«Mi mayor preocupación es que se está ignorando a los niños en el debate actual sobre matrimonios entre personas del mismo sexo». Es una declaración de Dawn Stefanowicz, una mujer que a sus cuarenta años sigue cargando con el recuerdo de una infancia marcada por la homosexualidad activa de su padre.
En el libro Out From Under: The Impact of Homosexual Parenting (Annotation Press, 2007) Stefanowicz reconoce, entre otras cosas, la necesidad que tuvo de afecto y seguridad por parte de su padre. La constatación de la autora es clara: las víctimas reales y perdedores de la legalización del así llamado matrimonio homosexual, son los niños. Y ante ello, se plantea: ¿qué esperanza puede ofrecerse a niños inocentes sin voz? La interrogante acusa un llamado a las autoridades para que defiendan el verdadero matrimonio entre hombre y mujer y excluyan, por el bien de los niños, cualquier otra forma de equiparación.

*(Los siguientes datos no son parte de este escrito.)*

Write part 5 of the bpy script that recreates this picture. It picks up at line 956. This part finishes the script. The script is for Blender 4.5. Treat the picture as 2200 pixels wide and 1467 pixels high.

El reconocimiento jurídico de parejas del mismo sexo en varios países del mundo, está decantando en la exigencia de adopción ante la imposibilidad natural de concebir. En no pocos lugares, sus pretensiones han sido escuchadas y hoy están cobijadas por la ley al grado de obligar a instituciones a dejarles a niños bajo tutela.
Más allá de un juicio multidisciplinar sobre la homosexualidad, se impone la pregunta sobre la base en que se apoya este «derecho» a adoptar. Es más, ¿hay efectivamente un derecho para que este tipo de parejas lo hagan y, si existe, dónde queda el derecho de los niños a nacer y crecer en una familia según las leyes de la naturaleza?
Los homosexuales suelen apelar a un pretendido derecho a tener descendencia, lo que justificaría buscar los medios necesarios para tener un hijo: desde la adopción hasta la renta de donadores de esperma, si se trata de mujeres, o de óvulos y vientre, si se trata de hombres. Un planteamiento así presente varias objeciones:
En primer lugar, una demanda así, responde a la lógica de la producción y del dominio y no a la del amor y la donación. El niño se considera un objeto que no nace como don de amor sino como exigencia de un deseo. La vida humana proviene naturalmente del amor que se expresa sexualmente entre dos cónyuges unidos en matrimonio; sólo la unión afectiva-espiritual entre el varón y la mujer implica la posibilidad de la vida.
Desear un hijo no implica un derecho a tenerlo. Un hijo no puede ser querido como objeto de derecho pues tiene dignidad de sujeto; y como sujeto, sí tiene derecho a ser concebido en pleno respeto a su dignidad de ser humano.
Aun en las parejas heterosexuales que experimentan un fuerte deseo psicológico para procrear, no hay una necesidad vital para hacerlo. Nadie muere ni pone en peligro su salud física o psíquica si no tiene hijos.
No hay un derecho a tener un hijo pues ninguna persona es debida a otra como si fuese un bien instrumental. Por tanto no existe un derecho a «tener» un hijo a cualquier precio. Eso significaría ir contra su dignidad.
Los países que están legislando a favor de la adopción por parte de personas del mismo sexo, están olvidando los legítimos derechos que tienen los niños a crecer y desarrollarse en núcleos adecuados a su condición de seres humanos con una naturaleza que precisa de la figura y papel de una madre y un padre. Si tan grande es la sensibilidad que hay hacia la protección de la infancia en todo el mundo, ¿por qué no se les pregunta a los que van a ser adoptados si desean tener una mujer a la cual llamar mamá y un hombre al cual llamar papá o dos mamás o dos papás?